Read it all:Q. President Obama’s trip to India last month is still fresh in people’s minds. It was a three-day panorama of effusive and friendly images and words. How did that go down in Pakistan and China?
A. Evidently neither side has reacted that well, and I think there was some surprise — not so much about the U.S. willingness to embrace [Prime Minister Narendra] Modi, but how forward-leaning the new Indian leader is over relations with the United States, and what the implications of that might be. The Chinese complained specifically about the “joint strategic vision” statement for the Asia-Pacific and Indian Ocean, and the Pakistanis were more generally piqued. The fact that the [Pakistani] chief of army staff paid a visit to Beijing on the very same day as Obama was in India showed the need for a little bit of symbolic counterplay, and China’s willingness to go along with it.
Q. From time to time, the Chinese have told the Pakistanis that, though we are very good friends, don’t alienate the United States too much. Why do they say that?

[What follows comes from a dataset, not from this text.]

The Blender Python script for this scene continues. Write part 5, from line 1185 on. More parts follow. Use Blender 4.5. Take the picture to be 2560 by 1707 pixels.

A. China wants Pakistan to benefit from as much U.S. financial largess and military support as it can. Part of Pakistan’s value to China continues to come from its playing a balancing role against India, and it can do that far more effectively with advanced U.S. defense equipment and economic and diplomatic backing than when it gets treated as a pariah state. A healthy U.S.-Pakistan relationship also acts as something of a constraint on the depth of U.S.-India ties. Beijing is also very wary about being caught in the middle of tensions between the two sides.
Poor U.S.-Pakistan relations invite a lot more pressure and scrutiny on China’s own dealings with Pakistan, which was the case throughout the 1990s over nuclear parts and missile sales, and the worst-case scenario — outright military confrontation between the United States and Pakistan — would be a disaster for China’s position in the region.